Антоний свободен от политического идеализма Брута. Он лучше понимает народ, отнюдь не снисходя при этом до него и сохраняя патрицианское превосходство над толпой. В отличие от Брута, взывавшего к разуму и нравственным понятиям народа, Антоний решает играть на эмоциях толпы: он стремится пробудить сочувствие к своей скорби, жалость к убитому Цезарю. Он отличный актер и умеет возбуждать эмоции. Этим искусством владеют все шекспировские макиавеллисты: они знают, что сначала нужно взволновать человека, вывести его из состояния покоя, душевного равновесия, а потом уже на эту взрыхленную почву бросить семена, и тогда они дадут любой желаемый всход. Так поступил Ричард III с леди Анной, так будет действовать Яго. Взволнованный, эмоционально возбужденный человек слишком чутко реагирует на все. Для него любой случайный факт становится неопровержимым доводом. То, что так мастерски проделал Яго с Отелло, Антоний сделал с целым народом. Он покорил его всесильной логикой чувств, а не логикой разума, как это пытался сделать Брут. К тому же, начав с апелляции к благородным чувствам жалости и сострадания, Антоний ловко довершил это, задев личный интерес каждого, когда заявил римлянам, что Цезарь завещал блага, не забыв ни одного из них. Тут уже толпа была окончательно покорена.
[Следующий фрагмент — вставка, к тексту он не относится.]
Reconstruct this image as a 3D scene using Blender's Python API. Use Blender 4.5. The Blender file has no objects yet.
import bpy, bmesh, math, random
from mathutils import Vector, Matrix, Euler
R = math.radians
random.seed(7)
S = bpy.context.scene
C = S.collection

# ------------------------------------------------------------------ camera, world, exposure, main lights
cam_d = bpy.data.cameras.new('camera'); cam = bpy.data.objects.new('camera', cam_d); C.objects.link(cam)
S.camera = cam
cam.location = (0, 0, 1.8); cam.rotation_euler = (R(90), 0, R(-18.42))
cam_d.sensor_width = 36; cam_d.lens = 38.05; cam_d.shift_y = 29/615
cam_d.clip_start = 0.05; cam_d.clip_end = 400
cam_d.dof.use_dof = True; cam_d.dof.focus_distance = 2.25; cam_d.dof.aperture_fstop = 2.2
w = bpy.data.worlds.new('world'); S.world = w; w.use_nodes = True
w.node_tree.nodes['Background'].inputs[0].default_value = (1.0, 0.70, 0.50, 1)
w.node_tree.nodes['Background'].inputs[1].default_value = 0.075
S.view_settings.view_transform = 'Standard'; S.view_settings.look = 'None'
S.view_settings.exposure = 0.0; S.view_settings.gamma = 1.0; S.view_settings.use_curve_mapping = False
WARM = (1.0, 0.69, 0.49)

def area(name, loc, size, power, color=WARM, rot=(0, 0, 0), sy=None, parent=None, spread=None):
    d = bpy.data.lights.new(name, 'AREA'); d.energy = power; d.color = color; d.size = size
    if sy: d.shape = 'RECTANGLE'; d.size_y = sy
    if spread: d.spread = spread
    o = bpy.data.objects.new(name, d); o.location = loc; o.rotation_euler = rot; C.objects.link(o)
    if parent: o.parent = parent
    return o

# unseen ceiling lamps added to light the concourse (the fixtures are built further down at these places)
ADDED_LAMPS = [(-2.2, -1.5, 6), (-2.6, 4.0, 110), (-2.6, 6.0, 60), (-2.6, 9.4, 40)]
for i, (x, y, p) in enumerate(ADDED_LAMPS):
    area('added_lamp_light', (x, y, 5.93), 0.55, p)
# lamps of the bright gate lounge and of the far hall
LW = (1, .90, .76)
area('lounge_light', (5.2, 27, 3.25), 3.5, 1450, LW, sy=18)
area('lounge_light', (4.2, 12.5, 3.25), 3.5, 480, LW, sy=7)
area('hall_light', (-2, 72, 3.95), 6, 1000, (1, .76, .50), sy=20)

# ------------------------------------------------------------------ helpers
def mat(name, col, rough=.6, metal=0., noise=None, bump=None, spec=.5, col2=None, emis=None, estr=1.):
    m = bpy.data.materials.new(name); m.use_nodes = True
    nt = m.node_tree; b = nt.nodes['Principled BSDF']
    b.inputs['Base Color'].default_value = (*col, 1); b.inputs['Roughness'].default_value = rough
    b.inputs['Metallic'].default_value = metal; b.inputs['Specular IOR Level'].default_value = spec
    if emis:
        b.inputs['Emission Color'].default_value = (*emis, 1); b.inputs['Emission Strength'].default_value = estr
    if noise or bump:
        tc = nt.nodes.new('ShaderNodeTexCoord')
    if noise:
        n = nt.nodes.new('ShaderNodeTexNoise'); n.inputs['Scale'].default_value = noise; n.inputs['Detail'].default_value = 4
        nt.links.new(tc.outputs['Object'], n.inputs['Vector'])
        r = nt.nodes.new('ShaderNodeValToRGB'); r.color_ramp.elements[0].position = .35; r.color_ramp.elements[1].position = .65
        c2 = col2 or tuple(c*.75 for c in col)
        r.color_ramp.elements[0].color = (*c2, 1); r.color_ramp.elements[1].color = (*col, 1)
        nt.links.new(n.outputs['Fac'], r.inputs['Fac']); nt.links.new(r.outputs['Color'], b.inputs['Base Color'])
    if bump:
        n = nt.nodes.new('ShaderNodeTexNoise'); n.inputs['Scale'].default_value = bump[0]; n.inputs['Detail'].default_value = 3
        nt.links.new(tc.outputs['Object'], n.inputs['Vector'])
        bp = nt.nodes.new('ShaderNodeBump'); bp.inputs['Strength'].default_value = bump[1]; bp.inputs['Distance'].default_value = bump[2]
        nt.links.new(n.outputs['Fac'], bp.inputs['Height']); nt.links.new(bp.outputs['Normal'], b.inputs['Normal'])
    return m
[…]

Мы будем односторонни, если увидим здесь только искусство демагогии Антония. В его речи и точный расчет трезвого политика. Брут полагал, что народу важнее всего духовные ценности — призрачный идеал свободы и добродетели. Антоний знает: народу нужен хлеб. Не к идеалам, а к материальным интересам народа апеллирует он — и одерживает победу.
Что же сказать о народе? Признать ли правоту критиков, высокомерно характеризующих его как темную, глупую и жадную толпу? Поверить ли им в том, что и Шекспир был именно такого мнения о народе? Согласиться с этим может лишь тот, для кого суть трагедии в Бруте, Цезаре и Антонии. Но народ недаром введен Шекспиром в центр конфликта. Его роль отнюдь не служебная. Он не только участник трагедии, но и главный ее трагический субъект, во всяком случае, трагичный не менее Брута.
Обратим внимание на то, что презрение к народу питает Антоний. Брут уважает народ и даже после изгнания не попрекает его ни единым словом. Они воплощают два полярных отношения к массе. Для Антония она средство, для Брута — цель, ибо общее благо включает и благо народа. Народ у Шекспира не так глуп, как думает Антоний, но и не так идеален, как представляется Бруту. Да, он задавлен нуждой, лишен культуры, не очень разбирается в хитросплетениях политики. Но у него есть здравый смысл и чувство справедливости. Вдумавшись, мы заметим, что, поддержав сначала Брута, а затем переметнувшись на сторону Антония, народ в обоих случаях поддавался тем аргументам, в которых была справедливость или хотя бы ее подобие. Демагог Антоний начал с апелляции к лучшим, благороднейшим чувствам народа. Только смутив его, сбив с толку, сумел он завоевать его поддержку неправому делу.
Буржуазно-либеральные критики могли сколько угодно трактовать материальные интересы народа как проявление его низменности. Автор «Короля Лира» не мог игнорировать значение такой простой, но страшной вещи, как бедность. Антоний бросил народу подачку, и это довершило его успех. Он сыграл на обеих сторонах народной души, а критики хотят видеть только одну ее сторону — заботу о хлебе насущном.
Трагедия народа состоит в незрелости его сознания, в неумении отличить своих истинных друзей от мнимых. Толпа оказалась податливой на лесть Антония, не оценив того, что Брут разговаривал с ней, как равной ему в понимании. И свершилось самое трагическое в истории — народ отверг своих истинных заступников, поддержав и дав власть тем, кто являлся его злейшими врагами. Народ сам надел на себя цепи рабства.
Таков объективный смысл трагедии «Юлий Цезарь». Читатель, всегда в таких случаях недоверчивый, подозревает критику в том, что она приписала Шекспиру больше, чем он сам думал. Я заканчиваю этот краткий очерк трагедии с мыслью противоположной: Шекспир вложил в нее много больше, чем мы в состоянии понять и оценить.
Грандиозное богатство мыслей, глубочайшее чувство противоречий истории, выраженное в образах и ситуациях, удивительное умение сделать все это живым придали «Юлию Цезарю» ту степень художественной завершенности, благодаря которой замечательное творение Шекспира стало высшим образцом исторической и политической трагедии во всей мировой драме.